The Arts Club and the NAACP
presented by
Derek Gray
This Event is canceled and will be rescheduled
The Arts Club of Washington and the NAACP: The Untold Story of Club Members’ Early Association with the Iconic Civil Rights Organization
Wednesday, March 30, 2022, at 6:00 pm
OPEN TO THE PUBLIC - FREE
This event includes a book signing reception after the program.

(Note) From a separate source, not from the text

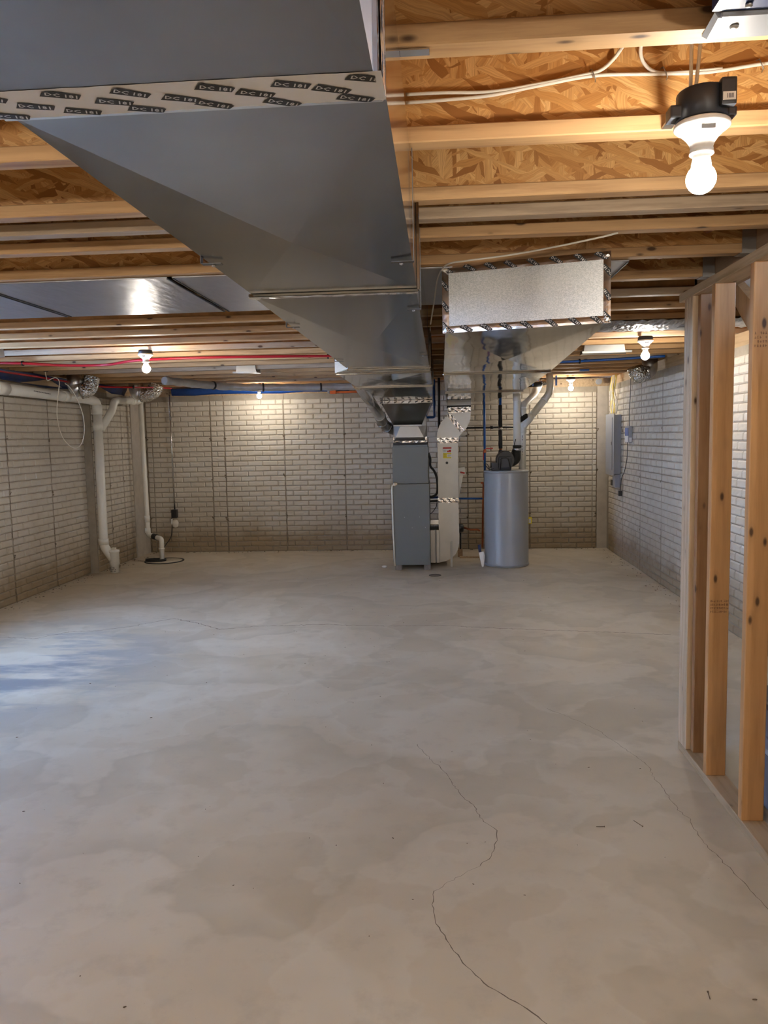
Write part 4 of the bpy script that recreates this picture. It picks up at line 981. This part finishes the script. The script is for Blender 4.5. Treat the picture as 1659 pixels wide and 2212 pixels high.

Woodrow Wilson’s election as President of the United States in 1912 led to a radical segregation of the federal government, whose pernicious effects were felt acutely by Washington’s African American communities. The Washington DC branch of the National Association for the Advancement of Colored People, formed the same year as Wilson’s election, galvanized Black Washingtonians and white progressives to fight Wilson’s racist policies. An early NAACP leader in the branch’s battles against segregation and racism was Arts Club of Washington member Charles Edward Russell. An original White founder of the national NAACP, Russell was a well-respected journalist and Pulitzer Prize-winning author. Archivist and historian Derek Gray tells the story of the NAACP’s advocacy on behalf of the city’s Black communities, and its development as the principal civil rights organization in the nation’s capital. Gray’s talk will also discuss the less sanguine role of another Arts Club member, sculptor George Julian Zolnay, in the controversial proposal to erect a national monument to honor the “Black Mammies of the Confederacy” in 1923.
Derek Gray is an archivist at The People’s Archive at the D.C. Public Library, and author of The NAACP in Washington, DC: From Jim Crow to Home Rule (The History Press/Arcadia Publishing, 2022). He has a passion for the preservation, documentation, and presentation of the African American experience in Washington. He has contributed several articles for Washington History, the scholarly journal of the D.C. History Center, and is one of four coauthors of Angels of Deliverance: The Underground Railroad in Queens, Long Island, and Beyond (Queens Historical Society, 1999).
Copies of The NAACP in Washington, DC will be available for purchase and signing by the author.
Dinner is available for members of the Arts Club after the event.